Буквально через месяц-другой произошло у нас в училище событие, изрядно меня развеселившее. Нам вдруг объявляют: такого-то числа специальный педсовет, в гостях – сотрудник КГБ. Явка обязательна. Тема – что-то вроде «Повышение бдительности перед лицом активизации деятельности западных спецслужб в Ленинграде». Приходит очередной блеклый серый дядечка и в течение сорока минут рассказывает присмиревшим преподавателям примерно следующее: «Консульства западных стран пытаются вести в городе подрывную работу, заманивают в свои липкие сети неустойчивых людей из числа творческой интеллигенции. Как всегда, в авангарде этой подрывной работы американцы и западные немцы. Но в последнее время активизировалось консульство Швеции». Я сильно потешался и очень гордился тем, что ради меня решили провести такое вот специальное мероприятие. В училище я после этого долго не продержался и избавил несчастного директора от опасного подчиненного. А вот с Павлом Николаевичем Коршуновым судьба сталкивала нас не раз. Правда, потом выяснилось, что по-настоящему его зовут Павел Константинович Кошелев. Повоевав с культурной диссидентурой (успешно или безуспешно? – право, не берусь судить, хоть и сам был участником этой войны), он на рубеже 1980-х и 1990-х, уже при Собчаке, занял пост главы администрации Петроградского района. Я к тому времени из училища уже уволился, работал фрилансером – фиксером-переводчиком и частенько бывал с западными журналистами или телевизионщиками в Мариинском дворце, где заседали и городское законодательное собрание, и мэрия. Нередко сталкиваясь с Кошелевым, мы мило здоровались: «Здравствуйте Александр Михайлович» – «Приветствую вас, Павел Константинович» и обменивались городскими сплетнями. И еще пикантный парадокс. Несколькими годами позже, уже в пору моей работы в Генконсульстве США[117]

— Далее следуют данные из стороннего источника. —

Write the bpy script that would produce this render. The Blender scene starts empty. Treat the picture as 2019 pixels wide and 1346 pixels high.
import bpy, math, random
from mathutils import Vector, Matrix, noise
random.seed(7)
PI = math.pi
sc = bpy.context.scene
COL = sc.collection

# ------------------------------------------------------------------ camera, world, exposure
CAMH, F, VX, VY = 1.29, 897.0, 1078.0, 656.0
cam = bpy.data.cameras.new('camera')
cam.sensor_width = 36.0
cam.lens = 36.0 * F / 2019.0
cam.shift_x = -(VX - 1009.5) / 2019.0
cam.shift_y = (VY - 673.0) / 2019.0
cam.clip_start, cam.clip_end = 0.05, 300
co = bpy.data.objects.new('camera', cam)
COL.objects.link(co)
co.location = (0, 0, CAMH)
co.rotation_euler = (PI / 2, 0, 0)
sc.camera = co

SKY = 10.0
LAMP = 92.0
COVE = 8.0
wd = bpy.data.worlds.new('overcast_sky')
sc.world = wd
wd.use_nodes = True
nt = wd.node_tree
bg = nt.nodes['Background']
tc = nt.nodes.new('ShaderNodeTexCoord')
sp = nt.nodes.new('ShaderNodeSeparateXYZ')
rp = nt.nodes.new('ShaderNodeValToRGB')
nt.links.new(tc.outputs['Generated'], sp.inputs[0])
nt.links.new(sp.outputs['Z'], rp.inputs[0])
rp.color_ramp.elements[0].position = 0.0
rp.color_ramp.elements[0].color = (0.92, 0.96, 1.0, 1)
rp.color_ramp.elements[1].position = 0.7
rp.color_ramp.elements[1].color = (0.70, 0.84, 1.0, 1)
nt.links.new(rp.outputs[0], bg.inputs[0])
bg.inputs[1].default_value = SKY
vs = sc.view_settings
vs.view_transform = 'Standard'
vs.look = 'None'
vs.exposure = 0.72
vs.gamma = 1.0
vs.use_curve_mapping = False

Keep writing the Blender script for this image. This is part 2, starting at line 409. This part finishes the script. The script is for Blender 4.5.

, вдруг выясняю, что мой главный босс – тогдашний Генеральный консул – дружит с господином Кошелевым домами. Они вместе играют в волейбол, жарят шашлыки, ходят друг к другу в гости. «Ну и что, что он бывший КГБ?» – недоуменно пожал плечами в ответ на мой вопрос дипломат. И то правда. Ведь президентом США в то время был бывший глава ЦРУ Джордж Буш-старший. Все в норме.Пристанище у достоевского
Закрытие Клуба современной музыки в 1982 году знаменовало собой определенный перелом. За три года существования Клуба Сергей Курёхин на моих глазах вырос из пробующего свои силы на джазовой сцене малоизвестного молодого музыканта в артиста, о котором пишут в газетах и журналах. Пусть не советских, а западных. Но в нашем тогдашнем, да и в извечном российском понимании второе было намного круче первого. Да, в Советском Союзе пластинок у Курёхина еще не было, но вот на Западе вышли уже две. Поначалу казалось, что закрытие КСМ отберет регулярную площадку для выступлений, но оказалось все наоборот. Наступление «второй культуры», для расцвета которой в середине 1980-х Клуб современной музыки был первой ласточкой, стало неостановимым. Появившиеся за год до запрета КСМ в марте 1981 года полуофициальные Ленинградский Рок-клуб и литературный «Клуб-81» открыли новые, до тех пор невиданные возможности и сильно расширили сферу приложения курёхинских талантов.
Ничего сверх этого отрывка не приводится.